The country’s most senior public servant until 2011, serving Mr Rudd and Julia Gillard, Mr Moran has advised Boston Consulting Group on public sector reform and previously led Victoria’s Department of Premier and Cabinet for eight years.

He said the co-location of agencies related to the federal Treasury – including the Reserve Bank, the Australian Prudential Regulation Authority and the Australian Securities and Investment Commission – in Sydney created a strong employment market for economists and lawyers.

When considered by government, moving departments and agencies out of cities including Canberra, Sydney and Melbourne could also help reduce population pressures.

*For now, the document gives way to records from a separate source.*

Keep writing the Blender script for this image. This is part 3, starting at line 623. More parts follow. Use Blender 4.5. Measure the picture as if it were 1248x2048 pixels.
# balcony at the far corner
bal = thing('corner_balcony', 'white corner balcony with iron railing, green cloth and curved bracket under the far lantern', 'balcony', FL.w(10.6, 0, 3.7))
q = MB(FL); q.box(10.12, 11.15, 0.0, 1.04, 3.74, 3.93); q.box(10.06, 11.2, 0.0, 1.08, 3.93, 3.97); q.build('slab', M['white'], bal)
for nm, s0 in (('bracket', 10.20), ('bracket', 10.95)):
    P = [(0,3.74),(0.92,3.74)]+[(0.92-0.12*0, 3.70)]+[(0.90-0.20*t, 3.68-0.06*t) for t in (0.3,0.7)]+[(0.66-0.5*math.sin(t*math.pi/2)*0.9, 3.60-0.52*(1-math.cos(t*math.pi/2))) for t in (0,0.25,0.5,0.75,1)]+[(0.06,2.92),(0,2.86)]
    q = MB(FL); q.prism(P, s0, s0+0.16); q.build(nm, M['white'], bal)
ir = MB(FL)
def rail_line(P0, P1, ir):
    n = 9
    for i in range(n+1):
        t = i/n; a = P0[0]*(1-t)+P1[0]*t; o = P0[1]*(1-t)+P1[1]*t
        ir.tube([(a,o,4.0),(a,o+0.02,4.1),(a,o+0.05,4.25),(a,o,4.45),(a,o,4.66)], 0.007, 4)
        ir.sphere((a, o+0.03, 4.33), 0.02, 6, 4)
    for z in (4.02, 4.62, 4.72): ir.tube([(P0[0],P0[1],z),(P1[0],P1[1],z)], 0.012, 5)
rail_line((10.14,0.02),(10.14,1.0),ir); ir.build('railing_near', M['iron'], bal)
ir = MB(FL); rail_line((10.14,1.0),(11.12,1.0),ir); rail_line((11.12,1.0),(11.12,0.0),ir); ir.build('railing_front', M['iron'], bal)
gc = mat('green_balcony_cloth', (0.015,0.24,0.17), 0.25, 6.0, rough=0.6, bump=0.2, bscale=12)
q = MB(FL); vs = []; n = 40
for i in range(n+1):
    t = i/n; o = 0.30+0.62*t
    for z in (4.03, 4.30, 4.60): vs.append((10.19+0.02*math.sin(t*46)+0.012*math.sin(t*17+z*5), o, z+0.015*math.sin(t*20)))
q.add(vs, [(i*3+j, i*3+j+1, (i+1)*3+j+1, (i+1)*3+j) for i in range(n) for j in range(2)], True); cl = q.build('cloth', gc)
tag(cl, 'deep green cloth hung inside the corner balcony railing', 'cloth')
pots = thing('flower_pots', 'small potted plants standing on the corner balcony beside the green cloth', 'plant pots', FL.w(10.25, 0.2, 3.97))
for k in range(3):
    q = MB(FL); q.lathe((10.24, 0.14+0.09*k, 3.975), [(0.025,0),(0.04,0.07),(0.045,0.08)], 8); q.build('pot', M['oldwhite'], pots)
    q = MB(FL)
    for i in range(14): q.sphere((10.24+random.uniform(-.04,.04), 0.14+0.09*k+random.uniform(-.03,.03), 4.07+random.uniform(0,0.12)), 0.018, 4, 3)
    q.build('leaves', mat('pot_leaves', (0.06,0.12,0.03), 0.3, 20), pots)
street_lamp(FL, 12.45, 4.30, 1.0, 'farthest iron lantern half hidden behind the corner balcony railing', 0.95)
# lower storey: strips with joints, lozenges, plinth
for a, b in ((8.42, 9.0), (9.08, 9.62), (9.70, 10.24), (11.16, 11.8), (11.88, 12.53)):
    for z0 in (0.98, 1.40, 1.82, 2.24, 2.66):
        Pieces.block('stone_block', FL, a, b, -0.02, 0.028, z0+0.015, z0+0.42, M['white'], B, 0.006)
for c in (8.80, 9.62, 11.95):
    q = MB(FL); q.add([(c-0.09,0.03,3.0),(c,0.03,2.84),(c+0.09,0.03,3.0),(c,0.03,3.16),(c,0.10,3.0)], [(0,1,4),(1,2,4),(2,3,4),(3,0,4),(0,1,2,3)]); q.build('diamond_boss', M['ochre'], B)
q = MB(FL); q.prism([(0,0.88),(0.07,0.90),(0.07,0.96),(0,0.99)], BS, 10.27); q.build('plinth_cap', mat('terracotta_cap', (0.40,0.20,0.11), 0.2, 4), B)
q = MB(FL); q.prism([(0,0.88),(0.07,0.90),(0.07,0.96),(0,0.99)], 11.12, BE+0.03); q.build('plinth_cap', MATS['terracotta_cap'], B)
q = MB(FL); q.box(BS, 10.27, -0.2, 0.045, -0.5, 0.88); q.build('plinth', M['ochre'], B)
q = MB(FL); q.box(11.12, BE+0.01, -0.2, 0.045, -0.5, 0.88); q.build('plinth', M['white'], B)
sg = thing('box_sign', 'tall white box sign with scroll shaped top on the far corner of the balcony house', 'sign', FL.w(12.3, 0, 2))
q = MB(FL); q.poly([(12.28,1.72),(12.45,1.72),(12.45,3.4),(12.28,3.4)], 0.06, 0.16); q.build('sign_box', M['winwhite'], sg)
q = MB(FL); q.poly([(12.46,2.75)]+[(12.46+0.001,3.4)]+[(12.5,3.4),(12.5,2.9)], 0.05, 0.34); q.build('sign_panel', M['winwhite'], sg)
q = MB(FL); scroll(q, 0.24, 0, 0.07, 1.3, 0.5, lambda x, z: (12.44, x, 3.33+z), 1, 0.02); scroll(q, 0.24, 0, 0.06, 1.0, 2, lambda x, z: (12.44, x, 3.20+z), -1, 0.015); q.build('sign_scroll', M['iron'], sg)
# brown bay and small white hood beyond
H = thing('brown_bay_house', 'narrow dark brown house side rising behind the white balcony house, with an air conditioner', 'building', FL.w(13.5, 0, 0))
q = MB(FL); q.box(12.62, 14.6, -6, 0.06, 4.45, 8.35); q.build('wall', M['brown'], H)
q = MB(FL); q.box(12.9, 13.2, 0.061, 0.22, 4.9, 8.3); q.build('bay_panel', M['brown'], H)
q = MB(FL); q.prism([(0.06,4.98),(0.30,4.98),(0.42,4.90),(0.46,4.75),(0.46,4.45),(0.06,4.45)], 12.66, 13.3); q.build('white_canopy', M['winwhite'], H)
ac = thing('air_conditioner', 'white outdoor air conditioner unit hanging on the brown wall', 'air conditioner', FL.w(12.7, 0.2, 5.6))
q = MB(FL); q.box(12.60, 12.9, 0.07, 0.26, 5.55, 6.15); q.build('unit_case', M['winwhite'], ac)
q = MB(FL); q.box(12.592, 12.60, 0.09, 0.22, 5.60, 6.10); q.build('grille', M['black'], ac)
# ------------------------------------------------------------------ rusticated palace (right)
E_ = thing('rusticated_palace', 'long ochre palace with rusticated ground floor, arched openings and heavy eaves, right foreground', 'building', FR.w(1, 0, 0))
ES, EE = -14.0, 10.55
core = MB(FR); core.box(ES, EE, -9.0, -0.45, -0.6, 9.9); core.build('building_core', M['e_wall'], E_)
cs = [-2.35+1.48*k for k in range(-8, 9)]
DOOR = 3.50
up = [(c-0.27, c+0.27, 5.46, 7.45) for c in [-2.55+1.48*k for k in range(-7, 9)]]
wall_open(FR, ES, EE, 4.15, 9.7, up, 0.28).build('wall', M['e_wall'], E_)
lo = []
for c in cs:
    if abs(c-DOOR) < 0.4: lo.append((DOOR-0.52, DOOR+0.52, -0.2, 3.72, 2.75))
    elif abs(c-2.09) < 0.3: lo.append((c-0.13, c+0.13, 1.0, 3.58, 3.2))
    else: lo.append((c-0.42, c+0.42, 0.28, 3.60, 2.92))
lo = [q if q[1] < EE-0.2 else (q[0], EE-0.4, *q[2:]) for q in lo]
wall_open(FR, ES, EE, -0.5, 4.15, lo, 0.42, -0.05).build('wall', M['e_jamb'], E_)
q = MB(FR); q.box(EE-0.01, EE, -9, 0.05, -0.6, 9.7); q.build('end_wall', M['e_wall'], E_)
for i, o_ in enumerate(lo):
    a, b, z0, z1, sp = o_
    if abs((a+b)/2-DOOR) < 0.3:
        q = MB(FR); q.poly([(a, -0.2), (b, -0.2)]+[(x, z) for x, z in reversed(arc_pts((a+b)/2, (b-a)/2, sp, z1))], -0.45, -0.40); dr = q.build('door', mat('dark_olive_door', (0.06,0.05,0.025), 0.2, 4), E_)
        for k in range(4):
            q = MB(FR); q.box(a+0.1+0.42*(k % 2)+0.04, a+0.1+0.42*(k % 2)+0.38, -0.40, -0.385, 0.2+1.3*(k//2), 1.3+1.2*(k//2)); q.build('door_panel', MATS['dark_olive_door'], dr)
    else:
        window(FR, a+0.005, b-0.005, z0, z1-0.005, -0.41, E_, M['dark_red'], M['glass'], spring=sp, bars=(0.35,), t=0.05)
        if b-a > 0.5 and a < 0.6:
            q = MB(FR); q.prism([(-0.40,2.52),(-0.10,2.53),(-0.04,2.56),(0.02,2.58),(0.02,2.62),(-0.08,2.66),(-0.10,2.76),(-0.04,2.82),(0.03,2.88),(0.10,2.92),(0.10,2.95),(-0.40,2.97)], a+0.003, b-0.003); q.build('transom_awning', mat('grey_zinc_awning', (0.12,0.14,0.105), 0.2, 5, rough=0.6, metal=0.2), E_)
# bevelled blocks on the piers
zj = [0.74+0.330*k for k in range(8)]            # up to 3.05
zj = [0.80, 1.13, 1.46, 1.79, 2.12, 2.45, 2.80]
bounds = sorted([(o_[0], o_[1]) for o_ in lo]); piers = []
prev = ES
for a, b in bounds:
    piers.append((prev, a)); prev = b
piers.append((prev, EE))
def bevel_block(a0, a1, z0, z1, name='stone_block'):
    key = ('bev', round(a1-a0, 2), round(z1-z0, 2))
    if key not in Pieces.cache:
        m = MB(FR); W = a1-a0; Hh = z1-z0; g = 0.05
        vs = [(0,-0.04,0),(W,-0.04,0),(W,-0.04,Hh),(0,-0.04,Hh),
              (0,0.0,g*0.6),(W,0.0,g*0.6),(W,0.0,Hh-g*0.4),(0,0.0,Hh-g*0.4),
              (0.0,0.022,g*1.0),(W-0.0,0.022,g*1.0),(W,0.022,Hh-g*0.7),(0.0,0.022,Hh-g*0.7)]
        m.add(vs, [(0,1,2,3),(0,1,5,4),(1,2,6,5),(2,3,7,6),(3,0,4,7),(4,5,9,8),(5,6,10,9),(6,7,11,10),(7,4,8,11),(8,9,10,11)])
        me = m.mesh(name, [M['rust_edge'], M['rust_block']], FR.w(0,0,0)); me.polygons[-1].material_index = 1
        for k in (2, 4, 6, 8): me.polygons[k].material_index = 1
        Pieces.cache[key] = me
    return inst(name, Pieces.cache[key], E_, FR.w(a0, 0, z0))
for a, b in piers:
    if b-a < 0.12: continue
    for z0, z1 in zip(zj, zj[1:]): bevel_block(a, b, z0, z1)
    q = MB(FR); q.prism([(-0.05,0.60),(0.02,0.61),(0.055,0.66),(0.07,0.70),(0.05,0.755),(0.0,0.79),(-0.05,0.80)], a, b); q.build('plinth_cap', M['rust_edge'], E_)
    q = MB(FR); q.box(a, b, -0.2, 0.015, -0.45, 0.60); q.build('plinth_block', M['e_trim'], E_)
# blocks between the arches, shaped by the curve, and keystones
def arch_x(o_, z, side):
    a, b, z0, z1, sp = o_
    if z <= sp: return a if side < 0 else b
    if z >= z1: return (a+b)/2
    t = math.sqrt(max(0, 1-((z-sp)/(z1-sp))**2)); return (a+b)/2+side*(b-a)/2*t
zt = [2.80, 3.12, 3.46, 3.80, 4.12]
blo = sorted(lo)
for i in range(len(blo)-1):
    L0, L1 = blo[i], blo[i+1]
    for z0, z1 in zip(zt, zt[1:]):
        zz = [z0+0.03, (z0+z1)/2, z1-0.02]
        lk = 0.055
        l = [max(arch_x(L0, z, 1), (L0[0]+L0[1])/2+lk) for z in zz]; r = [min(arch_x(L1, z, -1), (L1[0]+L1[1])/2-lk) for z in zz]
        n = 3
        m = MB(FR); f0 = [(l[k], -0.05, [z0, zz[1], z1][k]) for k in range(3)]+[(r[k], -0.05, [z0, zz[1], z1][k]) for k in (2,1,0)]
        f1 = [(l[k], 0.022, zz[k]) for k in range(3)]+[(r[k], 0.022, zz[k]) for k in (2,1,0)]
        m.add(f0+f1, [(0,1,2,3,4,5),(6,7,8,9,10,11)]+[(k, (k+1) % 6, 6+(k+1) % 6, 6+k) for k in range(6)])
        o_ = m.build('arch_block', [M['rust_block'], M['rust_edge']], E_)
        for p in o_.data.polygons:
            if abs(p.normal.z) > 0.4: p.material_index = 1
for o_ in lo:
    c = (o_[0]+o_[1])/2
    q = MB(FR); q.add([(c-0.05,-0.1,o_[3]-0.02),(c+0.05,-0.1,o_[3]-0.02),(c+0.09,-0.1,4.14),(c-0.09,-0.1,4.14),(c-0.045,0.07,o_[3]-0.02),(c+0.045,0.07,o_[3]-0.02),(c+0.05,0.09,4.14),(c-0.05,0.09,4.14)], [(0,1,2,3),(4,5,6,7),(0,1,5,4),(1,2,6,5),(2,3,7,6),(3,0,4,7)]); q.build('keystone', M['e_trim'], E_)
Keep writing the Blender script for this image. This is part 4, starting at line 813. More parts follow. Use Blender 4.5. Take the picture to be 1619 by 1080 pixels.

“People in Sydney working for the RBA or the other big regulators, likewise in Melbourne with the Productivity Commission and the ACCC, aren’t marooned because they can move into state government jobs requiring the same expertise, private sector jobs, or between related Commonwealth agencies.

“In Victoria, I think there was a secretary of a department who based himself in one of those regional cities, and occasionally commutes to Melbourne, rather than the other way around,” he said.

The comments come as Turnbull government ministers are being required to justify why non-policy divisions of their departments and portfolio agencies should not be relocated to the bush.

Deputy Prime Minister Barnaby Joyce has faced ongoing criticism for moving the pesticides authority to his own electorate of New England.

Business cases for the next round of decentralisation will form part of next year’s federal budget.

Last month, Finance Minister Mathias Cormann conceded the only significant detail about the plan to move agencies and departments was contained in a speech by deputy National Party leader Fiona Nash to the National Press Club and a doorstop press conference by Mr Joyce.